Тем, кто на том берегу реки | страница 89



Я принадлежу к русской культуре, я сознаю себя ее частью, слагаемым, и никакая перемена места на конечный результат повлиять не сможет. Язык – вещь более древняя и более неизбежная, чем государство. Я принадлежу русскому языку, а что касается государства, то, с моей точки зрения, мерой патриотизма писателя является то, как он пишет на языке народа, среди которого живет, а не клятвы с трибуны.

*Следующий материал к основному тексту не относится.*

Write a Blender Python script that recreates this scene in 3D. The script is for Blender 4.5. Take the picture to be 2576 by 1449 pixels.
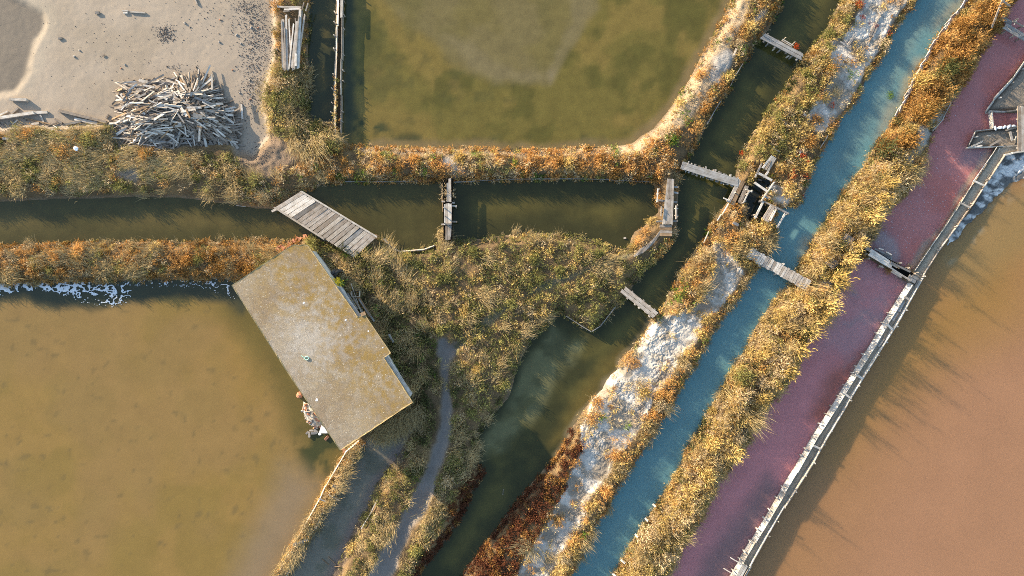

Мне горько уезжать из России. Я здесь родился, вырос, жил, и всем, что имею за душой, я обязан ей. Все плохое, что выпадало на мою долю, с лихвой перекрывалось хорошим, и я никогда не чувствовал себя обиженным Отечеством. Не чувствую и сейчас. Ибо, переставая быть гражданином СССР, я не перестаю быть русским поэтом. Я верю, что я вернусь; поэты всегда возвращаются: во плоти или на бумаге. Я хочу верить и в то, и в другое. Люди вышли из того возраста, когда прав был сильный. Для этого на свете слишком много слабых. Единственная правота – доброта. От зла, от гнева, от ненависти – пусть именуемых праведными – никто не выигрывает. Мы все приговорены к одному и тому же: к смерти. Умру я, пишущий эти сроки, умрете Вы, их читающий. Останутся наши дела, но и они подвергнутся разрушению. Поэтому никто не должен мешать друг другу делать его дело. Условия существования слишком тяжелы, чтобы их еще усложнять.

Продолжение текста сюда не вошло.